Oil futures: Prices up 4% after Hamas attacks on Israel, off from highs

9 Oct 2023

Quantum Commodity Intelligence – Crude oil futures Monday were sharply higher after the Hamas-led attack on Israel sparked concerns over regional security and the prospect of a second major war in as many years, coming after Russia's invasion of Ukraine.

Front-month Dec23 ICE Brent futures were trading at $88.09/b (1935 GMT), compared to Friday's settle of $84.58/b but off from the earlier high of $89.00/b.

At the same time Nov23 NYMEX WTI was trading $86.33/b, versus Monday's peak of $87.24/b Friday's settle of $82.79/b.

The attack from Hamas left hundreds of Israeli citizens dead following multiple border incursions launched from the Gaza Strip on Saturday.  

Although the conflict has no immediate impact on oil production, the situation has rocked regional politics, with the country's Prime Minister Benjamin Netanyahu flagging the prospect of a "long war" following the terrorist atrocities.

"Recognizing the elevated uncertainty and incomplete information at this early stage, we note that there has been no impact to current global oil production, and that we see as unlikely any immediate large effect on the near-term supply-demand balance and near-term oil inventories, which tend to be the main fundamental driver of oil prices," said Goldman Sachs in a client note, maintaining its $100/b Brent forecast by the end of Q2 2024.

Morgan Stanley also noted Monday that neither Israel itself nor any of its direct neighbours are large oil-producing countries, "so we judge the likely impact on oil supplies as minimal for now."

However, the bank cautioned, "this could change if this conflict were to spread."

Israel's Ashkelon oil terminal was closed Monday along with output from the offshore Tamar gas field, while concerns were also flagged over refineries at Haifa and Ashdod, which could be targeted.

Relations

But Goldman also said the events were likely to derail, at least for now, the normalization of Saudi-Israeli relations and associated boost to Saudi production, referencing a Wall Street Journal article published on Friday afternoon prior to the attacks.

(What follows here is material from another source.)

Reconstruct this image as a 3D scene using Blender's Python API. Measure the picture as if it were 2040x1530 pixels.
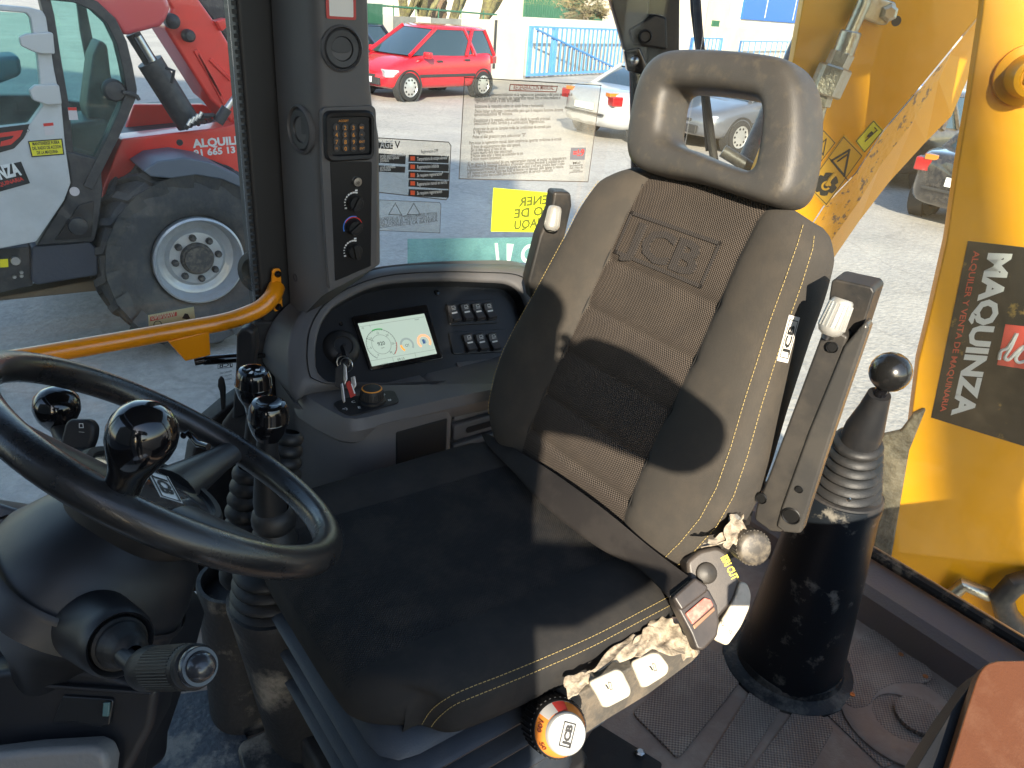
import bpy, bmesh, math, random
from mathutils import Vector, Matrix
V = Vector
R_ = math.radians
random.seed(7)
for o in list(bpy.data.objects): bpy.data.objects.remove(o)
SC = bpy.context.scene
COL = SC.collection

# ------------------------------------------------------------------ camera
# world axes: X towards the rear of the machine, Y across the cab to its right side, Z up; ground at z = 0
FPX, CX, CY = 1530.0, 1020.0, 765.0
EYE = V((0, 0, 2.3))
_p, _r, _a = R_(26.5), R_(4.5), math.atan2(.79, .613)
_h = V((math.cos(_a), math.sin(_a), 0)); _s = V((math.sin(_a), -math.cos(_a), 0)); ZZ = V((0, 0, 1))
FWD = _h*math.cos(_p) - ZZ*math.sin(_p)
_u = _h*math.sin(_p) + ZZ*math.cos(_p)
RGT = _s*math.cos(_r) + _u*math.sin(_r)
UPV = _u*math.cos(_r) - _s*math.sin(_r)
cd = bpy.data.cameras.new('camera'); cam = bpy.data.objects.new('camera', cd); COL.objects.link(cam)
mw = Matrix((RGT, UPV, -FWD)).transposed().to_4x4(); mw.translation = EYE
cam.matrix_world = mw
cd.sensor_width = 36; cd.lens = 27.0; cd.clip_start = .004; cd.clip_end = 3000
SC.camera = cam

# ------------------------------------------------------------------ sky and sun
SUN_DIR = V((-.5595, -.7281, .396)).normalized()
elev = math.asin(SUN_DIR.z); azim = math.atan2(SUN_DIR.x, SUN_DIR.y)
w = bpy.data.worlds.new('World'); SC.world = w; w.use_nodes = True
nt = w.node_tree; nt.nodes.clear()
sky = nt.nodes.new('ShaderNodeTexSky'); sky.sky_type = 'NISHITA'; sky.sun_disc = False
sky.sun_elevation = elev; sky.sun_rotation = azim; sky.air_density = 1.1; sky.dust_density = .6
bg = nt.nodes.new('ShaderNodeBackground'); bg.inputs[1].default_value = .15
wo = nt.nodes.new('ShaderNodeOutputWorld')
nt.links.new(sky.outputs[0], bg.inputs[0]); nt.links.new(bg.outputs[0], wo.inputs[0])
sl = bpy.data.lights.new('sun', 'SUN'); sl.energy = 4.6; sl.angle = R_(.5); sl.color = (1, .89, .72)
so = bpy.data.objects.new('sun', sl); COL.objects.link(so)
so.rotation_euler = (-SUN_DIR).to_track_quat('-Z', 'Y').to_euler()
so.location = (0, 0, 40)
SC.view_settings.view_transform = 'Standard'; SC.view_settings.look = 'None'
SC.view_settings.exposure = 1.5; SC.view_settings.gamma = 1
SC.cycles.max_bounces = 8; SC.cycles.transparent_max_bounces = 16
SC.cycles.caustics_reflective = False; SC.cycles.caustics_refractive = False

# ------------------------------------------------------------------ helpers: points
def ray(u, v): return FWD + RGT*((u-CX)/FPX) - UPV*((v-CY)/FPX)
def px(u, v, b=None, r=None, z=None, d=None):
    """a point read off the photograph, on a known real plane or at a known distance"""
    q = ray(u, v)
    if b is not None: t = b/q.x
    elif r is not None: t = r/q.y
    elif z is not None: t = (z-EYE.z)/q.z
    else: t = d
    return EYE + q*t

class Fr:
    """a plane frame: origin, x axis, y axis, normal"""
    def __init__(s, o, e1, e2):
        s.o = V(o); s.e1 = V(e1).normalized(); n = s.e1.cross(V(e2)).normalized()
        s.n = n; s.e2 = n.cross(s.e1)
    def w(s, x, y, h=0): return s.o + s.e1*x + s.e2*y + s.n*h
    def px(s, u, v, h=0):
        q = ray(u, v); o = s.o + s.n*h
        t = (o-EYE).dot(s.n)/q.dot(s.n); P = EYE + q*t - s.o
        return (P.dot(s.e1), P.dot(s.e2))
    def pl(s, pts, h=0): return [s.px(u, v, h) for u, v in pts]
    def sub(s, x, y, h=0, rot=0):
        c, k = math.cos(rot), math.sin(rot)
        return Fr(s.w(x, y, h), s.e1*c+s.e2*k, s.e2*c-s.e1*k)
    def mat(s):
        m = Matrix((s.e1, s.e2, s.n)).transposed().to_4x4(); m.translation = s.o; return m

# ------------------------------------------------------------------ helpers: materials
MATS = {}
def lin(c):
    if isinstance(c, (int, float)): return (c, c, c, 1)
    return (c[0], c[1], c[2], 1)
def mat(name, col, rough=.5, metal=0, bump=0, bscale=300, var=0, vscale=8, col2=None, cmix=.5, coat=0, spec=.5,
        emit=None, estr=1, sheen=0, weave=None, trans=0, vdet=4, rvar=0, lo=.45, hi=.6):
    """principled surface; bump = fine grain; var = blotchy value change; col2 = patches of a second colour (dust, stains)"""
    if name in MATS: return MATS[name]
    m = bpy.data.materials.new(name); m.use_nodes = True; n = m.node_tree.nodes; l = m.node_tree.links
    p = n['Principled BSDF']; p.inputs['Base Color'].default_value = lin(col)
    p.inputs['Roughness'].default_value = rough; p.inputs['Metallic'].default_value = metal
    p.inputs['Coat Weight'].default_value = coat; p.inputs['Coat Roughness'].default_value = .05
    p.inputs['Specular IOR Level'].default_value = spec
    p.inputs['Sheen Weight'].default_value = sheen
    p.inputs['Transmission Weight'].default_value = trans
    tc = n.new('ShaderNodeTexCoord')
    cur = None
    if var or col2 is not None:
        nz = n.new('ShaderNodeTexNoise'); nz.inputs['Scale'].default_value = vscale; nz.inputs['Detail'].default_value = vdet + 4
        nz.inputs['Roughness'].default_value = .62
        l.new(tc.outputs['Object'], nz.inputs['Vector'])
        if var:
            mr = n.new('ShaderNodeMapRange'); l.new(nz.outputs[0], mr.inputs[0])
            mr.inputs[1].default_value = .3; mr.inputs[2].default_value = .7
            mr.inputs[3].default_value = 1-var; mr.inputs[4].default_value = 1+var
            hs = n.new('ShaderNodeHueSaturation'); hs.inputs['Color'].default_value = lin(col)
            l.new(mr.outputs[0], hs.inputs['Value']); cur = hs.outputs[0]
        if col2 is not None:
            nz2 = n.new('ShaderNodeTexNoise'); nz2.inputs['Scale'].default_value = vscale*1.7; nz2.inputs['Detail'].default_value = 9
            nz2.inputs['Roughness'].default_value = .68
            l.new(tc.outputs['Object'], nz2.inputs['Vector'])
            m2 = n.new('ShaderNodeMapRange'); l.new(nz2.outputs[0], m2.inputs[0])
            m2.inputs[1].default_value = lo; m2.inputs[2].default_value = hi
            m2.inputs[3].default_value = 0; m2.inputs[4].default_value = cmix
            mx = n.new('ShaderNodeMix'); mx.data_type = 'RGBA'
            l.new(m2.outputs[0], mx.inputs[0]); mx.inputs[6].default_value = lin(col); mx.inputs[7].default_value = lin(col2)
            if cur is not None: l.new(cur, mx.inputs[6])
            cur = mx.outputs[2]
            if rvar:
                m3 = n.new('ShaderNodeMapRange'); l.new(nz2.outputs[0], m3.inputs[0])
                m3.inputs[1].default_value = lo; m3.inputs[2].default_value = hi
                m3.inputs[3].default_value = rough; m3.inputs[4].default_value = min(1, rough+rvar); l.new(m3.outputs[0], p.inputs['Roughness'])
        l.new(cur, p.inputs['Base Color'])
    if weave:
        # weave = (axes, cell size, strength): a knitted mesh of small dimples
        ax, cell, st = weave
        sp = n.new('ShaderNodeSeparateXYZ'); l.new(tc.outputs['Object'], sp.inputs[0])
        def sn(sock, k, ph=0):
            a = n.new('ShaderNodeMath'); a.operation = 'MULTIPLY'; l.new(sock, a.inputs[0]); a.inputs[1].default_value = k
            b_ = n.new('ShaderNodeMath'); b_.operation = 'SINE'; l.new(a.outputs[0], b_.inputs[0]); return b_.outputs[0]
        k = 2*math.pi/cell
        s1 = sn(sp.outputs[ax[0]], k); s2 = sn(sp.outputs[ax[1]], k*1.15)
        mu = n.new('ShaderNodeMath'); mu.operation = 'MULTIPLY'; l.new(s1, mu.inputs[0]); l.new(s2, mu.inputs[1])
        mr = n.new('ShaderNodeMapRange'); l.new(mu.outputs[0], mr.inputs[0])
        mr.inputs[1].default_value = -.6; mr.inputs[2].default_value = .6; mr.inputs[3].default_value = 1-.65*min(1, st); mr.inputs[4].default_value = 1+.4*min(1, st)
        hs = n.new('ShaderNodeHueSaturation'); l.new(mr.outputs[0], hs.inputs['Value'])
        if cur is not None: l.new(cur, hs.inputs['Color'])
        else: hs.inputs['Color'].default_value = lin(col)
        l.new(hs.outputs[0], p.inputs['Base Color'])
        bp = n.new('ShaderNodeBump'); bp.inputs['Strength'].default_value = st; bp.inputs['Distance'].default_value = .0015
        l.new(mu.outputs[0], bp.inputs['Height']); l.new(bp.outputs[0], p.inputs['Normal'])
    elif bump:
        nb = n.new('ShaderNodeTexNoise'); nb.inputs['Scale'].default_value = bscale; nb.inputs['Detail'].default_value = 3
        l.new(tc.outputs['Object'], nb.inputs['Vector'])
        bp = n.new('ShaderNodeBump'); bp.inputs['Strength'].default_value = bump; bp.inputs['Distance'].default_value = .6/bscale
        l.new(nb.outputs[0], bp.inputs['Height']); l.new(bp.outputs[0], p.inputs['Normal'])
    if emit is not None:
        p.inputs['Emission Color'].default_value = lin(emit); p.inputs['Emission Strength'].default_value = estr
    MATS[name] = m; return m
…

"Saudi Arabia has told the White House it would be willing to boost oil production early next year if crude prices are high - a move aimed at winning goodwill in Congress for a deal in which the kingdom would recognize Israel and in return get a defence pact with Washington, Saudi and US officials said," according to the WSJ article.

Stephen Innes, managing partner of SPI Asset Management, said prices are likely to remain not only elevated but volatile, noting historical analysis suggests that oil prices tend to experience sustained gains after Middle East crises. 

"Outside of oil prices, which typically elicit a buy-first-ask-questions-later response to Middle East geopolitical escalations, broader markets should veer risk-off but possibly slide to a more wait-and-see mode to determine if there were puppet masters behind the attack. Particularly Tehran, which could all but guarantee a broader conflagration."